Pictures excluded, return the lines below from the first through the line holding "sc = bpy.context.scene".

+---+

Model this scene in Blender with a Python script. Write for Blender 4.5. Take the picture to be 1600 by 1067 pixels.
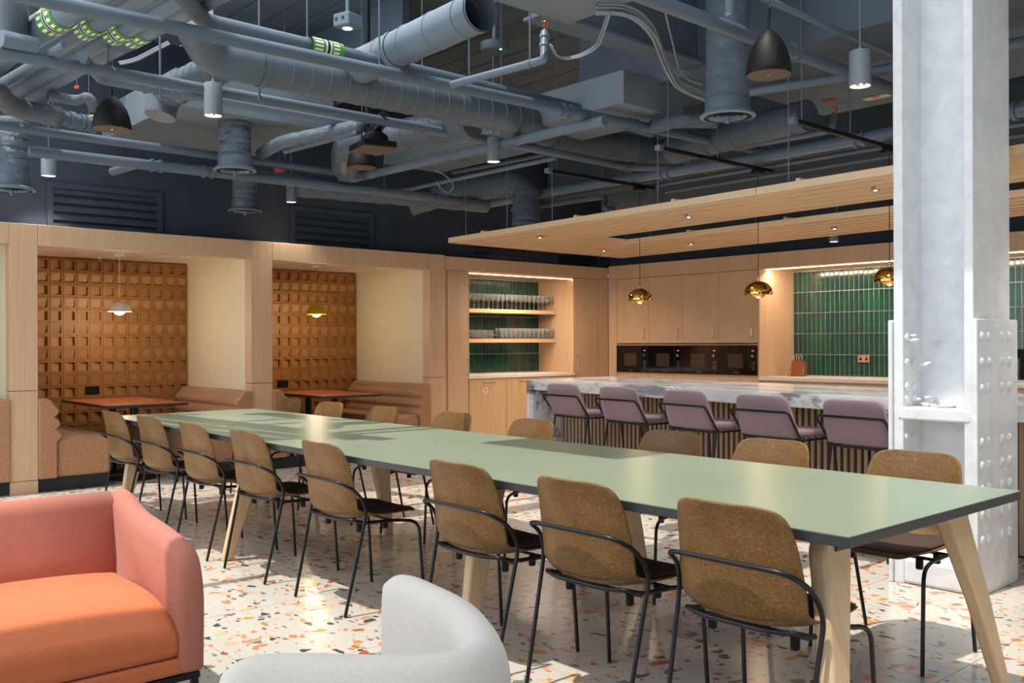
import bpy, bmesh, math, random
from mathutils import Vector, Matrix
random.seed(7)
PI = math.pi
C = bpy.context.scene.collection
for o in list(bpy.data.objects):
    bpy.data.objects.remove(o)
sc = bpy.context.scene

# ---------------------------------------------------------------- camera
CAM_F, CAM_CY, CAM_H = 1475.0, 537.0, 1.30
_a = math.radians(41.5); _r = math.radians(0.2)
FW = Vector((-math.cos(_a), math.sin(_a), 0))
R0 = Vector((math.sin(_a), math.cos(_a), 0)); Z0 = Vector((0, 0, 1))
RT = R0*math.cos(_r) - Z0*math.sin(_r)
UP = Z0*math.cos(_r) + R0*math.sin(_r)
CP = Vector((0, 0, CAM_H))
cd = bpy.data.cameras.new('camera'); cam = bpy.data.objects.new('camera', cd); C.objects.link(cam)
cam.matrix_world = Matrix(((RT.x, UP.x, -FW.x, 0), (RT.y, UP.y, -FW.y, 0), (RT.z, UP.z, -FW.z, CAM_H), (0, 0, 0, 1)))
cd.sensor_width = 36; cd.lens = CAM_F/1600*36; cd.shift_y = 3.5/1600
cd.clip_start = 0.05; cd.clip_end = 100
sc.camera = cam

# ---------------------------------------------------------------- world, sun, large lights, exposure
w = bpy.data.worlds.new('daylight'); sc.world = w; w.use_nodes = True
wb = w.node_tree.nodes['Background']
wb.inputs[0].default_value = (0.87, 0.94, 1.0, 1); wb.inputs[1].default_value = 1.85
sd = bpy.data.lights.new('sun', 'SUN'); sd.energy = 4.6; sd.angle = math.radians(0.6); sd.color = (1.0, 0.93, 0.82)
sun = bpy.data.objects.new('sun', sd); C.objects.link(sun)
el = math.radians(72)
sdir = Vector((0.10*math.cos(el), 0.995*math.cos(el), -math.sin(el)))
sun.rotation_euler = sdir.to_track_quat('-Z', 'Y').to_euler()
sc.view_settings.view_transform = 'Standard'; sc.view_settings.look = 'None'
sc.view_settings.gamma = 1; sc.view_settings.use_curve_mapping = False
sc.view_settings.exposure = 0.0

def at(u, v, z=None, X=None, Y=None, D=None):
    """world point seen in the photograph at (u, v), on the plane given"""
    d = FW*CAM_F + RT*(u-800) + UP*(CAM_CY-v)
    if z is not None: t = (z-CAM_H)/d.z
    elif X is not None: t = X/d.x
    elif Y is not None: t = Y/d.y
    else: t = D/CAM_F
    return CP + d*t

# ---------------------------------------------------------------- materials
def srgb(r, g, b):
    f = lambda c: (c/255/12.92) if c/255 <= .04045 else ((c/255+.055)/1.055)**2.4
    return (f(r), f(g), f(b), 1)

class NT:
    def __init__(s, name, rough=.5, metal=0.0):
        s.m = bpy.data.materials.new(name); s.m.use_nodes = True
        s.t = s.m.node_tree; s.b = s.t.nodes['Principled BSDF']
        s.b.inputs['Roughness'].default_value = rough; s.b.inputs['Metallic'].default_value = metal
        s.tc = None
    def n(s, typ, **kw):
        x = s.t.nodes.new(typ)
        for k, v in kw.items(): setattr(x, k, v)
        return x
    def l(s, a, b): s.t.links.new(a, b)
    def co(s, scale=(1, 1, 1), rot=(0, 0, 0), kind='Object'):
        tc = s.n('ShaderNodeTexCoord'); mp = s.n('ShaderNodeMapping')
        mp.inputs['Scale'].default_value = scale; mp.inputs['Rotation'].default_value = rot
        s.l(tc.outputs[kind], mp.inputs['Vector']); return mp.outputs[0]
    def noise(s, vec, scale, detail=4, rough=.5, dist=0):
        x = s.n('ShaderNodeTexNoise'); x.inputs['Scale'].default_value = scale
        x.inputs['Detail'].default_value = detail; x.inputs['Roughness'].default_value = rough
        x.inputs['Distortion'].default_value = dist
        s.l(vec, x.inputs['Vector']); return x
    def ramp(s, fac, stops, interp='LINEAR'):
        r = s.n('ShaderNodeValToRGB'); r.color_ramp.interpolation = interp
        e = r.color_ramp.elements
        while len(e) < len(stops): e.new(.5)
        for i, (p, c) in enumerate(stops): e[i].position = p; e[i].color = c
        s.l(fac, r.inputs[0]); return r.outputs[0]
    def mix(s, fac, a, b, blend='MIX'):
        x = s.n('ShaderNodeMix'); x.data_type = 'RGBA'; x.blend_type = blend
        for k, v in ((0, fac), (6, a), (7, b)):
            if isinstance(v, (tuple, float, int)): x.inputs[k].default_value = v
            else: s.l(v, x.inputs[k])
        return x.outputs[2]
    def math(s, op, a, b=0.0):
        x = s.n('ShaderNodeMath'); x.operation = op
        for k, v in ((0, a), (1, b)):
            if isinstance(v, (float, int)): x.inputs[k].default_value = v
            else: s.l(v, x.inputs[k])
        return x.outputs[0]
    def col(s, c):
        if isinstance(c, tuple): s.b.inputs['Base Color'].default_value = c
        else: s.l(c, s.b.inputs['Base Color'])
    def bump(s, h, strength=.3, dist=.01):
        x = s.n('ShaderNodeBump'); x.inputs['Strength'].default_value = strength; x.inputs['Distance'].default_value = dist
        s.l(h, x.inputs['Height']); s.l(x.outputs[0], s.b.inputs['Normal'])

M = {}
def plain(name, c, rough=.5, metal=0.0, var=.08, scale=6, bump=0.0):
    n = NT(name, rough, metal)
    v = n.co(); ns = n.noise(v, scale, 4)
    d = tuple(x*(1-var*2) for x in c[:3])+(1,); e = tuple(min(1, x*(1+var)) for x in c[:3])+(1,)
    n.col(n.ramp(ns.outputs[0], [(.3, d), (.7, e)]))
    if bump:
        n2 = n.noise(v, scale*12, 3); n.bump(n2.outputs[0], bump, .004)
    M[name] = n.m; return n.m

def wood(name, base, dark, axis='z', rough=.45, fine=1.0, bump=.08):
    n = NT(name, rough)
    sx = {'z': (38, 38, .9), 'x': (.9, 38, 38), 'y': (38, .9, 38)}[axis]
    v = n.co(sx); a = n.noise(v, 1.6*fine, 5, .65)
    sy = {'z': (7, 7, .35), 'x': (.35, 7, 7), 'y': (7, .35, 7)}[axis]
    v2 = n.co(sy); b = n.noise(v2, 1.5, 3, .6, .6)
    c1 = n.ramp(a.outputs[0], [(.3, dark), (.62, base)])
    c2 = n.ramp(b.outputs[0], [(.3, tuple(x*.84 for x in base[:3])+(1,)), (.7, base)])
    n.col(n.mix(.5, c1, c2)); 
    if bump: n.bump(a.outputs[0], bump, .002)
    M[name] = n.m; return n.m

wood('oak', srgb(214, 180, 146), srgb(190, 152, 116), 'z')
wood('oak_x', srgb(214, 180, 142), srgb(184, 146, 108), 'x')
wood('oak_y', srgb(214, 180, 142), srgb(184, 146, 108), 'y')
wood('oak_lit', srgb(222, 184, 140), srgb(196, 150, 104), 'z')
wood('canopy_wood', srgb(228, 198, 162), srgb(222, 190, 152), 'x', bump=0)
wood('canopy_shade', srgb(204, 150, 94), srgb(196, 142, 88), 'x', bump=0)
wood('leg_wood', srgb(214, 184, 146), srgb(184, 150, 112), 'z', .4)
wood('batten_wood', srgb(188, 160, 132), srgb(150, 120, 94), 'z')
wood('tile_wood', srgb(166, 112, 52), srgb(136, 88, 38), 'z', .5)
wood('tile_wood_face', srgb(182, 136, 92), srgb(160, 114, 74), 'z', .5)
wood('block_wood', srgb(150, 84, 40), srgb(110, 58, 24), 'z')
plain('batten_back', srgb(70, 56, 46), .7)
plain('blocker_dark', srgb(54, 58, 64), .9)
plain('cream_wall', srgb(222, 210, 182), .85, var=.015, bump=.03)
plain('cream_ceiling', srgb(244, 232, 212), .8)
plain('navy', srgb(50, 62, 78), .75, bump=.04)
plain('navy_dark', srgb(24, 31, 42), .7)
plain('ceil_paint', srgb(108, 120, 130), .7, scale=2)
plain('pipe_paint', srgb(84, 99, 114), .5, var=.05, scale=3)
plain('pipe_light', srgb(98, 114, 130), .42, var=.05, scale=3)
plain('duct_paint', srgb(80, 92, 104), .45, var=.04, scale=3)
plain('beam_paint', srgb(82, 95, 108), .6, var=.06, scale=3)
plain('dark_void', srgb(34, 40, 46), .9)
plain('black_metal', srgb(28, 30, 34), .35, .4, .03)
plain('black_matt', srgb(14, 14, 15), .55); M['black_matt'].node_tree.nodes['Principled BSDF'].inputs['Specular IOR Level'].default_value = .25
plain('speaker_grille', srgb(92, 72, 62), .7)
plain('kick_black', srgb(34, 36, 38), .7)
plain('grey_lamp', srgb(122, 134, 142), .4, var=.02)
plain('lamp_inner', srgb(240, 236, 226), .35, var=.01)
plain('worktop_white', srgb(232, 224, 216), .35, var=.02)
plain('chrome', srgb(190, 186, 180), .25, 1.0, .02)
plain('terracotta_top', srgb(178, 92, 58), .4, var=.03)
plain('white_plastic', srgb(236, 232, 224), .4, var=.01)
plain('shade_white', srgb(222, 214, 200), .3, var=.01)
plain('shade_yellow', srgb(196, 150, 10), .3, var=.02)
plain('brown_pad', srgb(72, 50, 46), .75, var=.05, scale=40, bump=.1)
plain('table_edge', srgb(42, 44, 48), .45, var=.03)
plain('copper', srgb(196, 110, 60), .3, 1.0)
plain('orange_cap', srgb(226, 90, 40), .5)
plain('label_green', srgb(84, 146, 50), .5, var=.02)
plain('label_white', srgb(240, 244, 236), .5, var=.01)
plain('label_black', srgb(24, 26, 60), .5)
plain('label_yellow', srgb(226, 200, 50), .5, var=.02)
plain('label_red', srgb(206, 44, 40), .5, var=.02)
plain('label_blue', srgb(40, 50, 160), .5, var=.02)
plain('sticker_cream', srgb(214, 206, 190), .6, var=.02)
plain('grout', srgb(206, 200, 188), .8)
plain('cable_grey', srgb(136, 146, 156), .5)
plain('knife_handle', srgb(190, 186, 184), .25, .8)
plain('socket_copper', srgb(202, 158, 132), .35, .3)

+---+

Exercise result —
Model this scene in Blender with a Python script. Write for Blender 4.5. Take the picture to be 1600 by 1067 pixels.
import bpy, bmesh, math, random
from mathutils import Vector, Matrix
random.seed(7)
PI = math.pi
C = bpy.context.scene.collection
for o in list(bpy.data.objects):
    bpy.data.objects.remove(o)
sc = bpy.context.scene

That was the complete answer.